Clearly 6 must be the first block. However, it’s only the hypothesis of the theorem; we still need the conclusion. The only block that simply states a conclusion is 4, so it comes next, and it must be followed by 2, the beginning of the proof. You are correct about the sequences 13,10,11 and 14,8.
Now you can either try to extend the pieces that you have, try to work from the beginning of the proof, or try to work back from the end. In fact it will be easiest to do all of these.
First, there’s a symbol at the end of one block that clearly marks it as the last block of the proof; once you find that block, you can set it aside temporarily.
The proof begins by defining a function $\varphi:\Bbb R^n[x]\to\Bbb R^{n+1}$. The domain and codomain of $\varphi$ are vector spaces, so it seems likely that we want $\varphi$ to be a linear transformation, and we probably want it to have other nice properties as well. This should suggest that 1 is the next block after 2. Note that it lays out a plan of attack: the proof will continue by showing that $\varphi$ is surjective and injective. Where next? Not 13: ‘We can now show’ [emphasis added] is a fairly clear indication that some prerequisite result has already been shown. In fact 14 seems to be the only block that can follow here, just on the basis of the English, and it makes sense that 14 would come next: we’ve just said that we need to show that $\varphi$ is both surjective and injective, and that does mean that we aim to show that $\varphi$ is bijective. Thus, we’ve connected the beginning with one of your sequences to make 6,4,2,1,14,8.

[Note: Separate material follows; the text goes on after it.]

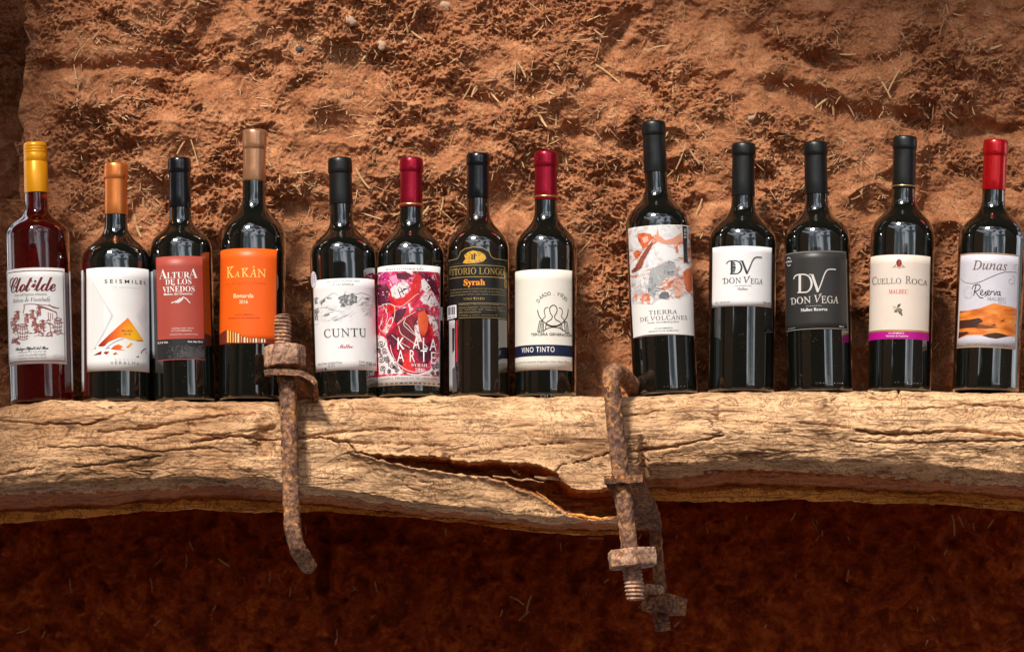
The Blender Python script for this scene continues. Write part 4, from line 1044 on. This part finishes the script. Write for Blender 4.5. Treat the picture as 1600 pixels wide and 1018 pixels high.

Now 14 and 8 introduce the polynomials $q_{\,r}$ and calculate $q_{\,r}^{(m)}(x)$, presumably in order to do something with them. Where else do they appear? In your 13 sequence, and in 12. Note that 12 and 10 both conclude that $\varphi$ is surjective, so one of them is almost certainly one of the intrusive blocks. But you already have good evidence that one of the two is part of the proof, so that’s what probably follows 8, and the other is the intrusion.
Now perhaps you should try to extend the 13,10,11 sequence. 11 ends with an incomplete sentence about the rank-nullity theorem, so its continuation ought to be fairly easy to find. In fact the only possibilities are 5 and 7; which one states a conclusion that uses the rank-nullity theorem?
Once you get to here, there’s very little left to do, and the logic of the proof should be clear enough to let you finish the job fairly easily.